# Instructions for the task
Starting at the line with "var=0.03, nscale=1.5, rvar=0.05)", transcribe each line through the final one, both included, and add nothing.

______________________________

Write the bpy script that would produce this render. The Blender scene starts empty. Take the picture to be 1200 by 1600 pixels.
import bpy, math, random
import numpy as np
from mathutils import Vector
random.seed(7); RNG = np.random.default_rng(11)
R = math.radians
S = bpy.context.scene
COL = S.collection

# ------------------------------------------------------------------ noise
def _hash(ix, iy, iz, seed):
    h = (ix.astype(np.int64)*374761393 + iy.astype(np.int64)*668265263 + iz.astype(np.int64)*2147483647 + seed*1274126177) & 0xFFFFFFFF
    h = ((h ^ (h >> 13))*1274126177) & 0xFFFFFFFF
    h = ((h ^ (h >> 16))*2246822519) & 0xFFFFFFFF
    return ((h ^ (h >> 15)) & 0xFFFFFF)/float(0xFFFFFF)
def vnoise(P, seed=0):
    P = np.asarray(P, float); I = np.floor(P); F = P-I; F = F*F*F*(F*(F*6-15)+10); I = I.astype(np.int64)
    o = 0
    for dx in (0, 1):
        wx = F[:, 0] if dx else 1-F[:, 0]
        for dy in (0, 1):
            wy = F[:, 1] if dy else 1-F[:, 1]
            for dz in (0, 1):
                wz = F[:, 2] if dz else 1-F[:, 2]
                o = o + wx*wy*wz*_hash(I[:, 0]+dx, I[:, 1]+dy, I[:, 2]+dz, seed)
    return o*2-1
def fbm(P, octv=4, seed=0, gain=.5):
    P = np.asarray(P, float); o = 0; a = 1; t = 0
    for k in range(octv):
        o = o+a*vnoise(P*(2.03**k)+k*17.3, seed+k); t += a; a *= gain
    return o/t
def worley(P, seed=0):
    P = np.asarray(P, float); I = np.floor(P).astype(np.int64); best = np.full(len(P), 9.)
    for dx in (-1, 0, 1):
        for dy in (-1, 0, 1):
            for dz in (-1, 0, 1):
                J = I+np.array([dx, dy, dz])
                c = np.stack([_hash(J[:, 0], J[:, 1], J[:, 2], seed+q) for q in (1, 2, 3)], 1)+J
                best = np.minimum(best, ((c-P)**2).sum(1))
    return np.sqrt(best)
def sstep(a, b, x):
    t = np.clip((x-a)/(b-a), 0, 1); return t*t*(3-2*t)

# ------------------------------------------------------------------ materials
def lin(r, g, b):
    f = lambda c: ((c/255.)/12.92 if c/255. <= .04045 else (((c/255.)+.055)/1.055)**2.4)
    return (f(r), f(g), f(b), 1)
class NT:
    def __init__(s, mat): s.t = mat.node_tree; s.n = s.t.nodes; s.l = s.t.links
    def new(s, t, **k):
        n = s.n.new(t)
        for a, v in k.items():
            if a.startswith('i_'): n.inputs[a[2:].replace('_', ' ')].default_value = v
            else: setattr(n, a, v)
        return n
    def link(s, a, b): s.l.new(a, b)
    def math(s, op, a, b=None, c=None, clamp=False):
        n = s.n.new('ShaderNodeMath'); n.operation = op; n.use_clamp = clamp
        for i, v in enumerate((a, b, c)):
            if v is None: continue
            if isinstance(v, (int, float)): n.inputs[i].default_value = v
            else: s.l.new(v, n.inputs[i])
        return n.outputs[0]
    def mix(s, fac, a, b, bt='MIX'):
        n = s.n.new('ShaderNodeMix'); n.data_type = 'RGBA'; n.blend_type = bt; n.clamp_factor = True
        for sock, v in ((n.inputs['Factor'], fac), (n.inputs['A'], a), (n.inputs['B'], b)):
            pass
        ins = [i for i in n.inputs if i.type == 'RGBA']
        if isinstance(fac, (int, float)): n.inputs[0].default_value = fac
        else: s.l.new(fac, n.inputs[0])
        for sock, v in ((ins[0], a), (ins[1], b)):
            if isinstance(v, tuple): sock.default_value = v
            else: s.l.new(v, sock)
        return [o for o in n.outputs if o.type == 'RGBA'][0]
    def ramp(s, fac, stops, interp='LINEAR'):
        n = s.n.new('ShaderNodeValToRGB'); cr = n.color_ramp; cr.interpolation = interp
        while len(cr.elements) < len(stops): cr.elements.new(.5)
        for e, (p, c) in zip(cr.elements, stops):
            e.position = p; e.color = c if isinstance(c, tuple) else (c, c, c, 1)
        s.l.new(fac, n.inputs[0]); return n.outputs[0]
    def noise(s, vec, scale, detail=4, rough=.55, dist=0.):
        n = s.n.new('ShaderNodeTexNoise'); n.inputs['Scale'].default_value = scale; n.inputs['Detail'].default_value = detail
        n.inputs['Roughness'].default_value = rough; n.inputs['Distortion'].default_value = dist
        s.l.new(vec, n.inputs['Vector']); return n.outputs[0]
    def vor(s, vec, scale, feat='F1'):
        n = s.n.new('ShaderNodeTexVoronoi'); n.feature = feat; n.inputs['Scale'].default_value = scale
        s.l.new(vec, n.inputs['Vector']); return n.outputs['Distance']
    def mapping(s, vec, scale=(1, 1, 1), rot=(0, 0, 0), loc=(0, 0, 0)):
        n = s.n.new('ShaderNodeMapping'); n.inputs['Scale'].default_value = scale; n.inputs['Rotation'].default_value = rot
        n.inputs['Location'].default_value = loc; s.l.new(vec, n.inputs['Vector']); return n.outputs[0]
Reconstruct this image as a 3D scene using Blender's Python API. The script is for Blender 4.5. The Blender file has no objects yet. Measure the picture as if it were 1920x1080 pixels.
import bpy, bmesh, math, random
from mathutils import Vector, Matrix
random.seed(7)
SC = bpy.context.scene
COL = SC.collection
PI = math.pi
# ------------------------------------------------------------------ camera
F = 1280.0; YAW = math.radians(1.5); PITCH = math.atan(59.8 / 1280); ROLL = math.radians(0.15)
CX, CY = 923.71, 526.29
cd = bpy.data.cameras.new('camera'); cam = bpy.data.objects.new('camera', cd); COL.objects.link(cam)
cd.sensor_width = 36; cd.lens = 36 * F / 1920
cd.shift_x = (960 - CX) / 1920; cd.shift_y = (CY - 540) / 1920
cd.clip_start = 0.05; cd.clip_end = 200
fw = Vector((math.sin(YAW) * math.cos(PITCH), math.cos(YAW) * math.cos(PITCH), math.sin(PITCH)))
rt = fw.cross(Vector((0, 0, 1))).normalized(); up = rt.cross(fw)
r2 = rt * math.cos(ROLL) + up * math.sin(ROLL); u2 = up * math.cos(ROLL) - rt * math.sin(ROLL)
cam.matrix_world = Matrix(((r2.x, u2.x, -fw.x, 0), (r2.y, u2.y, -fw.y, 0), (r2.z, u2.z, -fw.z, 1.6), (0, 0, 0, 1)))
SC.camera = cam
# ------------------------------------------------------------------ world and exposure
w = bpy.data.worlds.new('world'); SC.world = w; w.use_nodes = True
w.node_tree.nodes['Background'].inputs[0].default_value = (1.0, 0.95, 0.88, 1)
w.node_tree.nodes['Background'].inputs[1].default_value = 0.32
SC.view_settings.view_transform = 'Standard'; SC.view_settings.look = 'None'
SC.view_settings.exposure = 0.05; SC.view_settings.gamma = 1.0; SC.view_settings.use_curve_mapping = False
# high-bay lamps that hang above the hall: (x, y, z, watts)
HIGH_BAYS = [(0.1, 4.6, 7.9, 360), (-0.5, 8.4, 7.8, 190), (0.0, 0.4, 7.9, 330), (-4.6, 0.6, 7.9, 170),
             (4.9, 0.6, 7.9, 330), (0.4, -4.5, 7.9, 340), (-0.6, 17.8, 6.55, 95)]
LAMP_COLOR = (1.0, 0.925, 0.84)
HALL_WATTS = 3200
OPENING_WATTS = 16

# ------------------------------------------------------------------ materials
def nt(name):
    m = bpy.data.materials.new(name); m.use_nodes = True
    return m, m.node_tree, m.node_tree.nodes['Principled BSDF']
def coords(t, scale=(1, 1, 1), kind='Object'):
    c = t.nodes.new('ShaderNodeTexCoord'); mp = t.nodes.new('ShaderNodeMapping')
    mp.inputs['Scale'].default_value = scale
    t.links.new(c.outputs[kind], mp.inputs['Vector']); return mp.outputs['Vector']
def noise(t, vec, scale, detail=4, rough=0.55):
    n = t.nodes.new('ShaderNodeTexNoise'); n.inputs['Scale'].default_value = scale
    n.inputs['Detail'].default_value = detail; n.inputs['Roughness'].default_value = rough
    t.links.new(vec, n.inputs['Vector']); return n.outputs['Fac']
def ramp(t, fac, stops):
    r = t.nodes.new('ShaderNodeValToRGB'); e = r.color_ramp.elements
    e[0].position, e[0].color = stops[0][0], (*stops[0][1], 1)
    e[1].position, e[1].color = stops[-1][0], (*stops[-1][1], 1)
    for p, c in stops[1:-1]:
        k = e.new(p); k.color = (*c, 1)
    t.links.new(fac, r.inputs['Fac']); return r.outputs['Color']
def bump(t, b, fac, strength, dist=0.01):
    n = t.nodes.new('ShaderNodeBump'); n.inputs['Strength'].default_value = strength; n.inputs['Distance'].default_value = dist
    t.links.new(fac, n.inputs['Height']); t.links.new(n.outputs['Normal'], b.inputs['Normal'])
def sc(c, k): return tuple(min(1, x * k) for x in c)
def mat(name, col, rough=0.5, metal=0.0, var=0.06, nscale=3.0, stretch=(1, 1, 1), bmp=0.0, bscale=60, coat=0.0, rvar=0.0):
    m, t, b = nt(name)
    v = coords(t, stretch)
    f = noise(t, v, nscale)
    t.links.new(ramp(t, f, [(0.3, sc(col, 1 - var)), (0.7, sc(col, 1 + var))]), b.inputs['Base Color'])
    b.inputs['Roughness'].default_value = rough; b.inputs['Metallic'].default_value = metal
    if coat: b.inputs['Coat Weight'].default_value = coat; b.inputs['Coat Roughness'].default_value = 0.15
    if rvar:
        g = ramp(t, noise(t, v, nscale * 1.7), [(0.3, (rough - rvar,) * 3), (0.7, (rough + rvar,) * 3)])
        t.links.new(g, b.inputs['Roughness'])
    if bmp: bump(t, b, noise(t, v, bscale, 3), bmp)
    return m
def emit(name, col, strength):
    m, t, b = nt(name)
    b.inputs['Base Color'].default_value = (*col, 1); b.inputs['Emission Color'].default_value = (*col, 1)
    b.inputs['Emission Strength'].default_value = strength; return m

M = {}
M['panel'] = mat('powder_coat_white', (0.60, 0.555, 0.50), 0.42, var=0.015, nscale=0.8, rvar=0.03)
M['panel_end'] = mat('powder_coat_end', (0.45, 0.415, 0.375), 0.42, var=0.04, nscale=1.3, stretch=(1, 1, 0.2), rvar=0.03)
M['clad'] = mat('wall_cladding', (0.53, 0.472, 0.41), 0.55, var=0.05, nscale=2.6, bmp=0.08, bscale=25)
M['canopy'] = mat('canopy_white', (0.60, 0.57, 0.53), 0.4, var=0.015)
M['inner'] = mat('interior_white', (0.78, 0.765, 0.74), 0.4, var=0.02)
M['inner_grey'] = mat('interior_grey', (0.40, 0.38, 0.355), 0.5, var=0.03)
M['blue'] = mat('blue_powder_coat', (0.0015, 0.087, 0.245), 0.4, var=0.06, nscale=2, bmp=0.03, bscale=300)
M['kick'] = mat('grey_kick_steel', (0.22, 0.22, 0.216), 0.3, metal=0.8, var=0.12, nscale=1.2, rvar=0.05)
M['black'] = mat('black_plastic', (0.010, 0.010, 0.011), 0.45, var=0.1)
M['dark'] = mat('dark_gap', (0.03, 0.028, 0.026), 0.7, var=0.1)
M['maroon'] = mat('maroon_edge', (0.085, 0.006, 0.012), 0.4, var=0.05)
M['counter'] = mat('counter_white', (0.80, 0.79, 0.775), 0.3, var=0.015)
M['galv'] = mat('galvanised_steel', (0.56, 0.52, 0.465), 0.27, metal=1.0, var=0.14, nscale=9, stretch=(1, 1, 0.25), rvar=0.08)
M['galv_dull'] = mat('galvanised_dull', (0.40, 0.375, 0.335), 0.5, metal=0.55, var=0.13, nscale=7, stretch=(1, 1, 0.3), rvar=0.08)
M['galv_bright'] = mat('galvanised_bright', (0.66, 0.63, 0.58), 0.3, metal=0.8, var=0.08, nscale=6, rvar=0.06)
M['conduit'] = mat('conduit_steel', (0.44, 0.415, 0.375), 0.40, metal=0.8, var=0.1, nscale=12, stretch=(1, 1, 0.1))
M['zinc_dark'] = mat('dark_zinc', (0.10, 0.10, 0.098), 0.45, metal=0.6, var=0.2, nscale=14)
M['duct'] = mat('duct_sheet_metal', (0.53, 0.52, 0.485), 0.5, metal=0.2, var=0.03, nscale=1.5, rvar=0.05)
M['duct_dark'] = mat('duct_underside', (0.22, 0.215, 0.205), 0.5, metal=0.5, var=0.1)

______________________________

# Finished task
M['duct'] = mat('duct_sheet_metal', (0.53, 0.52, 0.485), 0.5, metal=0.2, var=0.03, nscale=1.5, rvar=0.05)
M['duct_dark'] = mat('duct_underside', (0.22, 0.215, 0.205), 0.5, metal=0.5, var=0.1)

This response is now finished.